To them, it's probably just "some reporter" being nosy. It's not a public concern when you have members of your community, at an event under your organization's banner, behaving despicably. Plausible deniability, people.

Sportsdump said...

I thoroughly enjoyed reading this blog article; you certainly peeled away the layers exposing the bare bones

Steve Finnell said...

you are invited to follow my blog

Superfun Happy Slide said...

Excellent piece, I grew up in North Bay too and can certainly attest to the fact that bias and bigotry was a fact of life in the Gateway to the North. However, to be totally honest, the racial back and forth was engaged up by all parties: English, French, and Aboriginal. Duane's article paints the Bay as a place where Aboriginals were victims; certainly Indigenous inequality is the backdrop to the narrative. Well, I can personally attest that racist acts were not the exclusive domain of the white devil.
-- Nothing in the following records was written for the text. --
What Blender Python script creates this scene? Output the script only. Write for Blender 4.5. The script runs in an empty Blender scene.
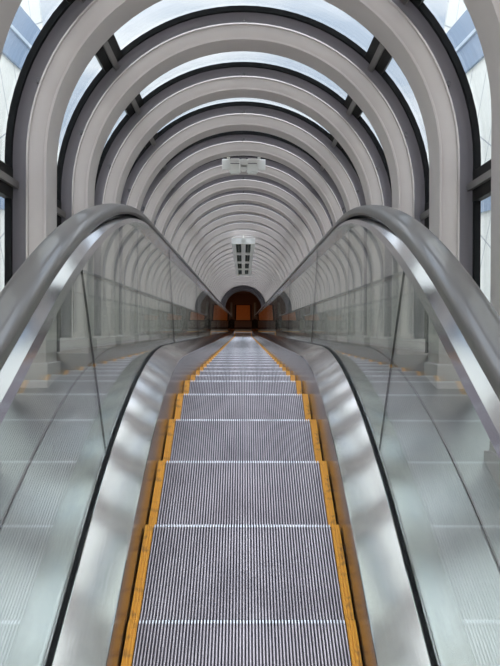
import bpy, bmesh, math
from mathutils import Vector, Matrix
from math import sin, cos, tan, pi, radians, sqrt

C = bpy.context.scene.collection
sc = bpy.context.scene

# ------------------------------------------------------------------ camera
TH = radians(30.0)
c30, s30, t30 = cos(TH), sin(TH), tan(TH)
F_PX = 660.0
H = 1.80                                    # eye height above the top landing
pitch = TH + math.atan(4.5 / F_PX)
cam = bpy.data.cameras.new('camera')
cam.sensor_fit = 'VERTICAL'
cam.sensor_height = 36.0
cam.lens = 36.0 * F_PX / 666.0
cam.clip_start = 0.02
cam.clip_end = 600
camo = bpy.data.objects.new('camera', cam)
C.objects.link(camo)
yaw = math.atan(-8.0 / F_PX)                # slope vanishes a little left of centre
roll = radians(0.55)
M = Matrix.Rotation(yaw, 4, 'Z') @ Matrix.Rotation(pi / 2 - pitch, 4, 'X') @ Matrix.Rotation(roll, 4, 'Z')
camo.matrix_world = Matrix.Translation((0, 0, H)) @ M
sc.camera = camo

# ------------------------------------------------------------------ world and exposure
sc.view_settings.view_transform = 'Standard'
sc.view_settings.look = 'None'
sc.view_settings.gamma = 1.0
sc.view_settings.use_curve_mapping = False
sc.view_settings.exposure = 1.07
sc.cycles.transparent_max_bounces = 24
sc.cycles.max_bounces = 10
sc.cycles.diffuse_bounces = 5
sc.cycles.glossy_bounces = 6
w = bpy.data.worlds.new('sky')
sc.world = w
w.use_nodes = True
nt = w.node_tree
nt.nodes.clear()
tc = nt.nodes.new('ShaderNodeTexCoord')
mp = nt.nodes.new('ShaderNodeMapping')
mp.inputs['Scale'].default_value = (1, 1, 3.5)
nz = nt.nodes.new('ShaderNodeTexNoise')
nz.inputs['Scale'].default_value = 2.6
nz.inputs['Detail'].default_value = 7
nz.inputs['Roughness'].default_value = 0.55
rp = nt.nodes.new('ShaderNodeValToRGB')
rp.color_ramp.elements[0].position = 0.40
rp.color_ramp.elements[0].color = (0.50, 0.57, 0.68, 1)
rp.color_ramp.elements[1].position = 0.62
rp.color_ramp.elements[1].color = (0.93, 0.93, 0.95, 1)
bg = nt.nodes.new('ShaderNodeBackground')
bg.inputs['Strength'].default_value = 1.0
wo = nt.nodes.new('ShaderNodeOutputWorld')
nt.links.new(tc.outputs['Generated'], mp.inputs['Vector'])
nt.links.new(mp.outputs[0], nz.inputs['Vector'])
nt.links.new(nz.outputs[0], rp.inputs[0])
sx_ = nt.nodes.new('ShaderNodeSeparateXYZ')
nt.links.new(tc.outputs['Generated'], sx_.inputs[0])
mr_ = nt.nodes.new('ShaderNodeMapRange')           # overcast sky: brightest overhead, hazy all round
mr_.inputs['From Min'].default_value = 0.0
mr_.inputs['From Max'].default_value = 1.0
mr_.inputs['To Min'].default_value = 0.70
mr_.inputs['To Max'].default_value = 3.4
nt.links.new(sx_.outputs['Z'], mr_.inputs['Value'])
nt.links.new(mr_.outputs[0], bg.inputs['Strength'])
nt.links.new(rp.outputs[0], bg.inputs['Color'])
nt.links.new(bg.outputs[0], wo.inputs[0])


# ------------------------------------------------------------------ materials
def principled(name, col, metal=0.0, rough=0.5, aniso=0.0, coat=0.0, spec=0.5):
    m = bpy.data.materials.new(name)
    m.use_nodes = True
    b = m.node_tree.nodes['Principled BSDF']
    b.inputs['Base Color'].default_value = (*col, 1)
    b.inputs['Metallic'].default_value = metal
    b.inputs['Roughness'].default_value = rough
    b.inputs['Anisotropic'].default_value = aniso
    b.inputs['Coat Weight'].default_value = coat
    b.inputs['Specular IOR Level'].default_value = spec
    return m


def noisy(m, colA, colB, scale, stretch=(1, 1, 1), lo=0.35, hi=0.65, bump=0.0, rough=None):
    """mix two colours of the surface itself by an object-space noise (wear, brushing, dirt)"""
    t = m.node_tree
    b = t.nodes['Principled BSDF']
    tc = t.nodes.new('ShaderNodeTexCoord')
    mp = t.nodes.new('ShaderNodeMapping')
    mp.inputs['Scale'].default_value = stretch
    n = t.nodes.new('ShaderNodeTexNoise')
    n.inputs['Scale'].default_value = scale
    n.inputs['Detail'].default_value = 5
    r = t.nodes.new('ShaderNodeValToRGB')
    r.color_ramp.elements[0].position = lo
    r.color_ramp.elements[0].color = (*colA, 1)
    r.color_ramp.elements[1].position = hi
    r.color_ramp.elements[1].color = (*colB, 1)
    t.links.new(tc.outputs['Object'], mp.inputs['Vector'])
    t.links.new(mp.outputs[0], n.inputs['Vector'])
    t.links.new(n.outputs[0], r.inputs[0])
    t.links.new(r.outputs[0], b.inputs['Base Color'])
    if bump:
        bp = t.nodes.new('ShaderNodeBump')
        bp.inputs['Strength'].default_value = bump
        bp.inputs['Distance'].default_value = 0.002
        t.links.new(n.outputs[0], bp.inputs['Height'])
        t.links.new(bp.outputs[0], b.inputs['Normal'])
    if rough:
        mr = t.nodes.new('ShaderNodeMapRange')
        mr.inputs['To Min'].default_value = rough[0]
        mr.inputs['To Max'].default_value = rough[1]
        t.links.new(n.outputs[0], mr.inputs['Value'])
        t.links.new(mr.outputs[0], b.inputs['Roughness'])
    return m


def brushed(m, k):
    """lengthwise brushing: reflections smear across the strip"""
    t = m.node_tree
    b = t.nodes['Principled BSDF']
    b.inputs['Anisotropic'].default_value = k
    c = t.nodes.new('ShaderNodeCombineXYZ')
    c.inputs[0].default_value = 1.0
    t.links.new(c.outputs[0], b.inputs['Tangent'])


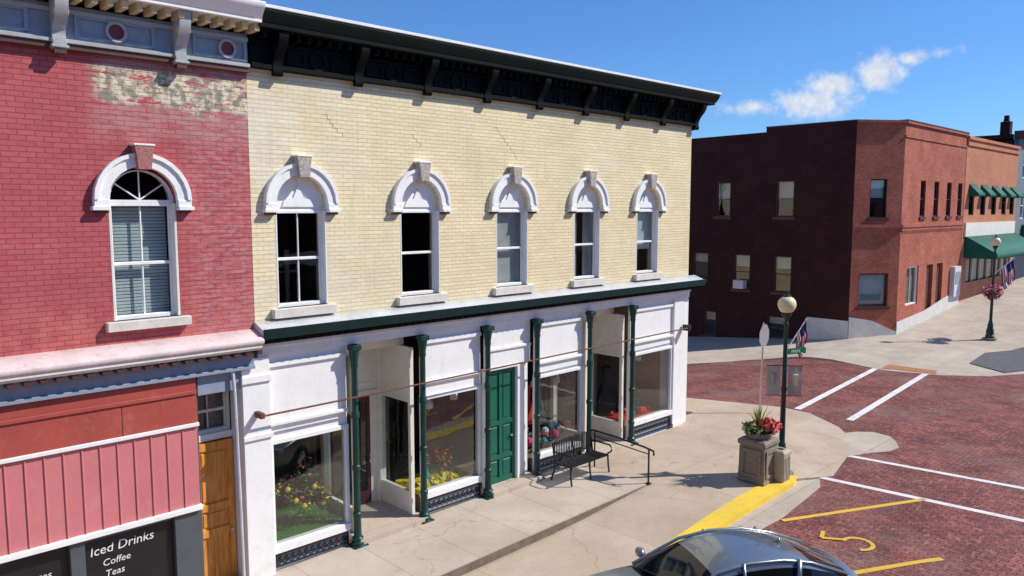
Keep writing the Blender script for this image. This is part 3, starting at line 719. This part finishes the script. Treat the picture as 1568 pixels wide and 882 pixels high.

Take a look at my blog for the rest of my story.

sager said...

It goes both ways, definitely ... this will come out all wrong, but I recall reading some travel expert saying if you ever want to be on thev receiving end of racial hatred as a white person, go outside the resorts in Kingston, Jamaica.

Thing is, it's not just bigotry here, it's letting bigotry play into the exercising of power. Although that's no worse than what some (not all!) band council muckamucks sometimes inflict on their own constituents!

Superfun Happy Slide said...

Aboriginal organizations engage in institutional acts of racism, like all forms of bureaucracy do; bigotry is not an exclusive right claimed by anyone. Duane's piece bothers me because it paints North Bay as the collective villian. I grew up there and walked those streets before. I know the power of exclusion cuts in all directions, not just the direction the article focuses upon. I just had to provide a little balance to the piece.

Btw, I didn't advertise my blog to gather viewer, just to express my point of view in this case.

sager said...

Fair enough, I know you're coming from a good place ... although I don't know if he was singling out North Bay, since the piece also referenced incidents in Campbellford, Ontario.

I cannot speak for Duane. I took his point to be that minor hockey associations really are not equipped for dealing with racial animosity (which again, goes both ways) and milder diversity issues. Yet if racial epithets are hurled around the hockey rink, we expect them to deal with it ... maybe it's more for someone else to address, but you know hockey people, they don't want any outside control.

Duane Rollins said...

You must understand that the article was written for an aboriginal publication. Getting into the issue of reverse racism would not have gone over very well and, frankly, is irrelevant to the story I was telling.

The underlying point was that minor hockey in Canada is not equipped to deal with racism of any kind.